## Stored data
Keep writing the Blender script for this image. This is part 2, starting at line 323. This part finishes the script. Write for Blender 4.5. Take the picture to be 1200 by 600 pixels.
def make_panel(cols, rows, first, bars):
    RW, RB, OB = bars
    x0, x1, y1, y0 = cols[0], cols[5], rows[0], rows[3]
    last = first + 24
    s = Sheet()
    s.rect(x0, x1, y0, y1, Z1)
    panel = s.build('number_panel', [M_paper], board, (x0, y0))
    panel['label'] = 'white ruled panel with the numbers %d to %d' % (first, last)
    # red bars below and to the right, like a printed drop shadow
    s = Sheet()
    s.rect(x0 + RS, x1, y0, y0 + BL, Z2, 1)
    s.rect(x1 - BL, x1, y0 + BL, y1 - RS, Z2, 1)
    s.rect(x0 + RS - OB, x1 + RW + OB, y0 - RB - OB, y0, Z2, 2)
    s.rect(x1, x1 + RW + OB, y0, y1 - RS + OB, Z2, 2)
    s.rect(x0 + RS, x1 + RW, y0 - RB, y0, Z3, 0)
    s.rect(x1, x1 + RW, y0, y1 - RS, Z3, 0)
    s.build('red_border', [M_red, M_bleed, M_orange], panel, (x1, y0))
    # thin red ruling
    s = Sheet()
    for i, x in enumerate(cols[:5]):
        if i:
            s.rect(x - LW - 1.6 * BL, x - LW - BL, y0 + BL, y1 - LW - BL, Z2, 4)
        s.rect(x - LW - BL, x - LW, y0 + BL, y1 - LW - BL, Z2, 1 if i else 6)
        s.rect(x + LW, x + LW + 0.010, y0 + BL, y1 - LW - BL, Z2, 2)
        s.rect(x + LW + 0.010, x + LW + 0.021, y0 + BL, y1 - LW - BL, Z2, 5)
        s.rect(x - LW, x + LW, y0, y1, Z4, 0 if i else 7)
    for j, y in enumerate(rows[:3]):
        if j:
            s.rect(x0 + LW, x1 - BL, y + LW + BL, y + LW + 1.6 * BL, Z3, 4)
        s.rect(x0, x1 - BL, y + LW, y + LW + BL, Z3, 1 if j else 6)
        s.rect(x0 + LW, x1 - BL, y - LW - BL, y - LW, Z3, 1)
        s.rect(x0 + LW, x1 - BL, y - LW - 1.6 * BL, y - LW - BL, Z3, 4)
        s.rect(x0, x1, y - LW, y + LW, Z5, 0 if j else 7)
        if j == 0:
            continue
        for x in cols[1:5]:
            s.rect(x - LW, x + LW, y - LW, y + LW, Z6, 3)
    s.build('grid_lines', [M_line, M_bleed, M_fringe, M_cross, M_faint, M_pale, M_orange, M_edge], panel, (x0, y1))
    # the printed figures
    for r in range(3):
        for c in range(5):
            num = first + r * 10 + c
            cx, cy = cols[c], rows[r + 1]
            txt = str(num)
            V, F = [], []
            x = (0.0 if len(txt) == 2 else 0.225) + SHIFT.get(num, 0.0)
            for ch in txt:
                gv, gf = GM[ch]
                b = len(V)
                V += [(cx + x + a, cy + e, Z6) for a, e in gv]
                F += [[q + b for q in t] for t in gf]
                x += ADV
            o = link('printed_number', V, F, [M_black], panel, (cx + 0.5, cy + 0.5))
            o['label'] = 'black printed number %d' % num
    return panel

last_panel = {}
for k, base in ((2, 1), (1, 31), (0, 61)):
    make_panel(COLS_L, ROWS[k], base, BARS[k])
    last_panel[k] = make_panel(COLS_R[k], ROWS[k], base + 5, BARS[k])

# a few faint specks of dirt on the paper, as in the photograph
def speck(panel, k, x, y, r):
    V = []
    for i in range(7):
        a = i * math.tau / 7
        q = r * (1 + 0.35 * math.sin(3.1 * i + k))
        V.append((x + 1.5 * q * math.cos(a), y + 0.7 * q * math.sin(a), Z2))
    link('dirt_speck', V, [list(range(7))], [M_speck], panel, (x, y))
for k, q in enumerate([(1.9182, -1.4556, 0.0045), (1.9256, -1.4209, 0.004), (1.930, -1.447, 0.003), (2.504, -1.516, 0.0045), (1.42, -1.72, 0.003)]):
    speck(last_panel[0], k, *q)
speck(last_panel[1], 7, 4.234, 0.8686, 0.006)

## Problem details
Extract all of the data shown above and repeat it verbatim.

## Answer
Keep writing the Blender script for this image. This is part 2, starting at line 323. This part finishes the script. Write for Blender 4.5. Take the picture to be 1200 by 600 pixels.
def make_panel(cols, rows, first, bars):
    RW, RB, OB = bars
    x0, x1, y1, y0 = cols[0], cols[5], rows[0], rows[3]
    last = first + 24
    s = Sheet()
    s.rect(x0, x1, y0, y1, Z1)
    panel = s.build('number_panel', [M_paper], board, (x0, y0))
    panel['label'] = 'white ruled panel with the numbers %d to %d' % (first, last)
    # red bars below and to the right, like a printed drop shadow
    s = Sheet()
    s.rect(x0 + RS, x1, y0, y0 + BL, Z2, 1)
    s.rect(x1 - BL, x1, y0 + BL, y1 - RS, Z2, 1)
    s.rect(x0 + RS - OB, x1 + RW + OB, y0 - RB - OB, y0, Z2, 2)
    s.rect(x1, x1 + RW + OB, y0, y1 - RS + OB, Z2, 2)
    s.rect(x0 + RS, x1 + RW, y0 - RB, y0, Z3, 0)
    s.rect(x1, x1 + RW, y0, y1 - RS, Z3, 0)
    s.build('red_border', [M_red, M_bleed, M_orange], panel, (x1, y0))
    # thin red ruling
    s = Sheet()
    for i, x in enumerate(cols[:5]):
        if i:
            s.rect(x - LW - 1.6 * BL, x - LW - BL, y0 + BL, y1 - LW - BL, Z2, 4)
        s.rect(x - LW - BL, x - LW, y0 + BL, y1 - LW - BL, Z2, 1 if i else 6)
        s.rect(x + LW, x + LW + 0.010, y0 + BL, y1 - LW - BL, Z2, 2)
        s.rect(x + LW + 0.010, x + LW + 0.021, y0 + BL, y1 - LW - BL, Z2, 5)
        s.rect(x - LW, x + LW, y0, y1, Z4, 0 if i else 7)
    for j, y in enumerate(rows[:3]):
        if j:
            s.rect(x0 + LW, x1 - BL, y + LW + BL, y + LW + 1.6 * BL, Z3, 4)
        s.rect(x0, x1 - BL, y + LW, y + LW + BL, Z3, 1 if j else 6)
        s.rect(x0 + LW, x1 - BL, y - LW - BL, y - LW, Z3, 1)
        s.rect(x0 + LW, x1 - BL, y - LW - 1.6 * BL, y - LW - BL, Z3, 4)
        s.rect(x0, x1, y - LW, y + LW, Z5, 0 if j else 7)
        if j == 0:
            continue
        for x in cols[1:5]:
            s.rect(x - LW, x + LW, y - LW, y + LW, Z6, 3)
    s.build('grid_lines', [M_line, M_bleed, M_fringe, M_cross, M_faint, M_pale, M_orange, M_edge], panel, (x0, y1))
    # the printed figures
    for r in range(3):
        for c in range(5):
            num = first + r * 10 + c
            cx, cy = cols[c], rows[r + 1]
            txt = str(num)
            V, F = [], []
            x = (0.0 if len(txt) == 2 else 0.225) + SHIFT.get(num, 0.0)
            for ch in txt:
                gv, gf = GM[ch]
                b = len(V)
                V += [(cx + x + a, cy + e, Z6) for a, e in gv]
                F += [[q + b for q in t] for t in gf]
                x += ADV
            o = link('printed_number', V, F, [M_black], panel, (cx + 0.5, cy + 0.5))
            o['label'] = 'black printed number %d' % num
    return panel

last_panel = {}
for k, base in ((2, 1), (1, 31), (0, 61)):
    make_panel(COLS_L, ROWS[k], base, BARS[k])
    last_panel[k] = make_panel(COLS_R[k], ROWS[k], base + 5, BARS[k])

# a few faint specks of dirt on the paper, as in the photograph
def speck(panel, k, x, y, r):
    V = []
    for i in range(7):
        a = i * math.tau / 7
        q = r * (1 + 0.35 * math.sin(3.1 * i + k))
        V.append((x + 1.5 * q * math.cos(a), y + 0.7 * q * math.sin(a), Z2))
    link('dirt_speck', V, [list(range(7))], [M_speck], panel, (x, y))
for k, q in enumerate([(1.9182, -1.4556, 0.0045), (1.9256, -1.4209, 0.004), (1.930, -1.447, 0.003), (2.504, -1.516, 0.0045), (1.42, -1.72, 0.003)]):
    speck(last_panel[0], k, *q)
speck(last_panel[1], 7, 4.234, 0.8686, 0.006)